Julho é o mês da celebração do dia Internacional da Mulher Negra, Latina e Caribenha, e na primeira semana do mês ocorreu um momento histórico no Brasil ao ser sancionada, pelo presidente da República, Luiz Inácio Lula da Silva, a Lei 14.611, de 2023, que garante a equiparação salarial entre homens e mulheres. Também é motivo de comemoração a integração da primeira mulher negra, Edilene Lobo, ao cargo de ministra substituta no Tribunal Superior Eleitoral. É importante celebrar as conquistas do movimento feminista na sociedade, mas também fazer uma crítica à insuficiência do movimento mediante à principais demandas da classe trabalhadora.
Recentemente, a filósofa feminista estadunidense, Nancy Fraser, afirmou em entrevista à BBC News Brasil que o feminismo atual é distante da maioria das mulheres e que engloba uma minoria privilegiada de mulheres. Parte da sua crítica se refer à corrente neoliberal dentro do movimento, apesar de não ser uma exclusividade do movimento feminista, já que o capitalismo assimila pautas identitárias para finalidades comerciais e para manter o controle das lutas por direitos democráticos.
A história do movimento feminista começa no século XIX como uma ação política em busca de equiparação de direitos civis entre homens e mulheres, dentre eles o direito à educação. Quando o capitalismo entra na fase industrial e as mulheres passam a trabalhar em fábricas, sendo ali as mais oprimidas, o movimento se torna operário também, dada a necessidade das mulheres buscarem seus direitos trabalhistas. A questão da luta de classes passa a ser uma prerrogativa de um novo tipo de feminismo.
Para Fraser, o movimento sufragista dos Estados Unidos, por exemplo, que, apesar de contar com a participação de operárias, era racista, não poderia ser considerado um feminismo proletariado, nem classista. O movimento feminista negro surge como uma resposta ao feminismo burguês que não enxergava as mulheres negras, em parte porque elas eram, em sua maioria, empregadas domésticas que prestavam serviços às mulheres de classe média, além do racismo propriamente dito.
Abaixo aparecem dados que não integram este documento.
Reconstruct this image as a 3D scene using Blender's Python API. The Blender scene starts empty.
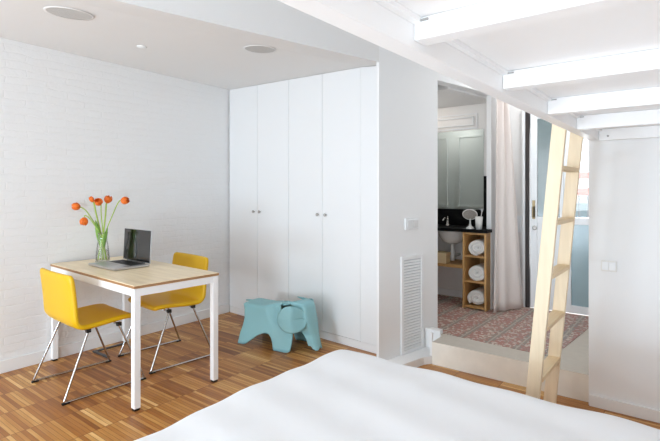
import bpy, bmesh, math, random
from mathutils import Vector, Matrix
random.seed(7)
PI = math.pi
S = bpy.context.scene
COL = S.collection

# ------------------------------------------------------------------ materials
def lin(c):
    return tuple(((v/255)/12.92 if v/255 <= .04045 else ((v/255+.055)/1.055)**2.4) for v in c) + (1.0,)

def mat(name, rgb, rough=.6, metal=0.0, spec=.5, noise=0.0, nscale=40, bump=0.0, bscale=200, coat=0.0):
    m = bpy.data.materials.new(name); m.use_nodes = True
    nt = m.node_tree; b = nt.nodes['Principled BSDF']
    b.inputs['Base Color'].default_value = lin(rgb)
    b.inputs['Roughness'].default_value = rough
    b.inputs['Metallic'].default_value = metal
    b.inputs['Specular IOR Level'].default_value = spec
    b.inputs['Coat Weight'].default_value = coat
    tc = nt.nodes.new('ShaderNodeTexCoord')
    if noise:
        n = nt.nodes.new('ShaderNodeTexNoise'); n.inputs['Scale'].default_value = nscale
        n.inputs['Detail'].default_value = 4
        nt.links.new(tc.outputs['Object'], n.inputs['Vector'])
        mx = nt.nodes.new('ShaderNodeMix'); mx.data_type = 'RGBA'
        c = lin(rgb)
        mx.inputs['A'].default_value = tuple(v*(1-noise) for v in c[:3]) + (1,)
        mx.inputs['B'].default_value = tuple(min(1, v*(1+noise)) for v in c[:3]) + (1,)
        nt.links.new(n.outputs['Fac'], mx.inputs['Factor'])
        nt.links.new(mx.outputs['Result'], b.inputs['Base Color'])
    if bump:
        n2 = nt.nodes.new('ShaderNodeTexNoise'); n2.inputs['Scale'].default_value = bscale
        n2.inputs['Detail'].default_value = 5
        nt.links.new(tc.outputs['Object'], n2.inputs['Vector'])
        bp = nt.nodes.new('ShaderNodeBump'); bp.inputs['Strength'].default_value = bump
        bp.inputs['Distance'].default_value = .01
        nt.links.new(n2.outputs['Fac'], bp.inputs['Height'])
        nt.links.new(bp.outputs['Normal'], b.inputs['Normal'])
    return m

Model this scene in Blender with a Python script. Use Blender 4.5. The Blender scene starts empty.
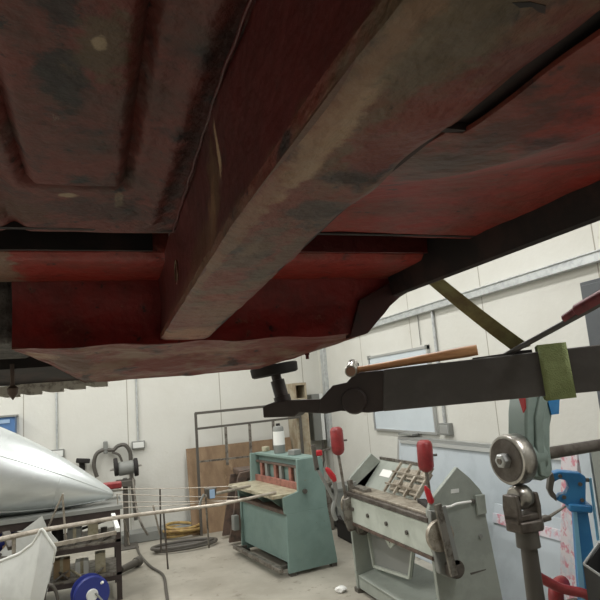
import bpy, bmesh, math, random
from mathutils import Vector, Matrix, noise
random.seed(7)
V = Vector
S = bpy.context.scene
COL = S.collection
# ------------------------------------------------------------------ camera
H = 1.5; FPX = 580.0
yaw, pit, rol = math.radians(20), math.radians(9.1), math.atan(.08)
F = V((math.sin(yaw)*math.cos(pit), math.cos(yaw)*math.cos(pit), math.sin(pit)))
R0 = V((math.cos(yaw), -math.sin(yaw), 0)); U0 = R0.cross(F)
R = R0*math.cos(rol) - U0*math.sin(rol); U = R0*math.sin(rol) + U0*math.cos(rol)
CAM = V((0, 0, H))
cd = bpy.data.cameras.new('camera'); cam = bpy.data.objects.new('camera', cd); COL.objects.link(cam)
m = Matrix((R, U, -F)).transposed().to_4x4(); m.translation = CAM; cam.matrix_world = m
cd.sensor_width = 36; cd.sensor_fit = 'HORIZONTAL'; cd.lens = 36*FPX/600; cd.clip_start = .005
S.camera = cam

def ray(x, y): return F + R*((x-300)/FPX) + U*((300-y)/FPX)
def hit(x, y, ax, v):
    d = ray(x, y); t = (v-CAM[ax])/d[ax]; return CAM + d*t
def at(x, y, d): return CAM + ray(x, y)*d
def hitp(x, y, p, n):
    d = ray(x, y); t = (V(p)-CAM).dot(n)/d.dot(n); return CAM + d*t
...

Então, desde sua consolidação como um movimento político, o feminismo mascarou ou ignorou, as demandas classistas dentro do movimento. Isso não o torna obsoleto, mas coloca em questão a sua real possibilidade de promover a igualdade de gênero, uma vez que incorpora a lógica do “neoliberalismo progressista” que coloca a luta por direitos democráticos (feminismo, antirracismo, ambientalistas e LGBTQIA+) como pauta para ganharem o carisma que dê cobertura a suas políticas de retirar direitos dos trabalhadores. Os conceitos de feminismo podem mudar conforme a classe social ou a narrativa individual; para muitas feministas pequeno-burguesas, se distanciar do que é considerado feminino, como se depilar ou ter filhos, é ser feminista. Enquanto para uma mulher da periferia, que nunca teve delicadeza agregada a sua personalidade, isso não faz sentido e, muitas vezes, a objetificação do corpo seja o mais recorrente em sua trajetória. Já o feminismo como sinal de empoderamento para mulheres trans pode ser conseguir um emprego de carteira assinada.
A luta feminista é necessária para a conquistas de direitos democráticos, como o direito ao voto e à educação, por exemplo. No entanto, ela deixa muitas brechas para a opressão classista pois a caracterização de um movimento apenas pelo gênero (ser mulher) é insuficiente quando não está definido o real papel dessa mulher na sociedade capitalista. Fraser defende que as duas discussões são importantes. Para ela, “´para se ter uma sociedade justa, precisamos de uma política de inclusão e reconhecimento, mas também de políticas de distribuição de riquezas igualitárias”. Segundo a filósofa, o entrave do movimento feminista aceito pelo neoliberalismo está em focar apenas no reconhecimento (as pautas identitárias) e desprezar a luta pela distribuição de renda.
Retomando a celebração do mês de julho, é importante que o movimento feminista no Brasil leve em consideração as reais condições da maioria das mulheres do País, herdeiras do escravismo e do patriarcado colonial. Na Latina América, a maior parte das mulheres da classe trabalhadora são não brancas e um movimento que se propõe a defender os seus direitos deve enxergar essas nuances. No entanto, o feminismo classista, que interessa a essa maioria esmagadora das mulheres, deve se organizar para se impor ao feminismo liberal, que apenas reconhece as diferenças, sem jamais propor o fim da desigualdade econômica.